The core of the present volume is the study of potential theory in the plane and conformal mapping of both simply and multiply connected regions, comprising Chapters 15 through 18 (Chapters 1 through 12 constitute the first two volumes, and conformal mapping was originally introduced in Chapter 5). Chapter 14 reviews background material on Cauchy integrals not readily available elsewhere. The basic numerical tool used throughout is the discrete Fourier transform which is presented in detail in Chapter 13. Portions of Chapter 18, on polynomical expansions, and Chapter 19, on univalent functions, are included both for their intrinsic mathematical interest and in anticipation of subsequent discussion of approximation theory and other topics.
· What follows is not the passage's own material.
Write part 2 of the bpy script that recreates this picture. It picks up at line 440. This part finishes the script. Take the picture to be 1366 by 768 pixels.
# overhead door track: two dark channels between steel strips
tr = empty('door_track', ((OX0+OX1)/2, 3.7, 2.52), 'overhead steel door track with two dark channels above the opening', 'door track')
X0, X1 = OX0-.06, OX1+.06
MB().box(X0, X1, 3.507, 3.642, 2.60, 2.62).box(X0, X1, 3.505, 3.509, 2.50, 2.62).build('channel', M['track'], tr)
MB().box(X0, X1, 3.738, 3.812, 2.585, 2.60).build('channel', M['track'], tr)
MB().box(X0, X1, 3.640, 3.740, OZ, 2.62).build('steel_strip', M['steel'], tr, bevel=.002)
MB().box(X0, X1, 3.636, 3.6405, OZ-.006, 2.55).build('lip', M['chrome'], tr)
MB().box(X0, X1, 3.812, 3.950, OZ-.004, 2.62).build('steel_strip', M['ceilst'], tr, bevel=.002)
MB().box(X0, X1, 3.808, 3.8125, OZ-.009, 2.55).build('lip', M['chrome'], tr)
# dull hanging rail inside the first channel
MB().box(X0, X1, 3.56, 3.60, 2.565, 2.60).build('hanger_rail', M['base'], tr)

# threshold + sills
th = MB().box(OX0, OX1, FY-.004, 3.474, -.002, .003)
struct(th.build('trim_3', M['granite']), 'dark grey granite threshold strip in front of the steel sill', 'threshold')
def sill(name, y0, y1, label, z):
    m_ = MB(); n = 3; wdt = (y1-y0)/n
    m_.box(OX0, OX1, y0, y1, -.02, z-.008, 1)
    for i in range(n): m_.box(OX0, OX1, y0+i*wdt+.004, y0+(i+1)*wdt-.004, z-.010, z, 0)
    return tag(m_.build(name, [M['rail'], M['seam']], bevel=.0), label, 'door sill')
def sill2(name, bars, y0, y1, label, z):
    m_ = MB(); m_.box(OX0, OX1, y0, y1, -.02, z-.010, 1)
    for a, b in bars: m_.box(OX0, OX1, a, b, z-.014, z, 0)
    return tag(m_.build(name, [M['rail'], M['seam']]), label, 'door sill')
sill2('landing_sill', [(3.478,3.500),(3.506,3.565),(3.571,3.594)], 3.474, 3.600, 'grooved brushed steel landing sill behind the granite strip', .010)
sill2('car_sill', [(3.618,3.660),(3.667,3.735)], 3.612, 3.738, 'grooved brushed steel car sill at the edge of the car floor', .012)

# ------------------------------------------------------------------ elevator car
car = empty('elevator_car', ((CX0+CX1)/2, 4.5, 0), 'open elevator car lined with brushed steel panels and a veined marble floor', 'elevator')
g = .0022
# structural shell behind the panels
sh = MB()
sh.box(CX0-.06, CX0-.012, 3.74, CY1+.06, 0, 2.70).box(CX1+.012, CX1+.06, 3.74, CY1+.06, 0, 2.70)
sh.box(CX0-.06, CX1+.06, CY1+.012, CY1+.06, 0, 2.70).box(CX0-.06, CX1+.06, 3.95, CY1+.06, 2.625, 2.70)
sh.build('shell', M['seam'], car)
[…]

The treatise as a whole assumes nothing more than the standard undergraduate preparation in algebra and analysis, but quickly becomes more sophisticated. The monumental scale of the work would make it difficult to use as a textbook, though nonroutine problems are supplied throughout. The approach to the subject is nonstandard, which may make it difficult to use portions of the work as a supplementary text for parts of other courses, though standard courses would be improved thereby. There are enough references to lead the reader to both current and historical literature, without attempting to provide a definitive bibliography.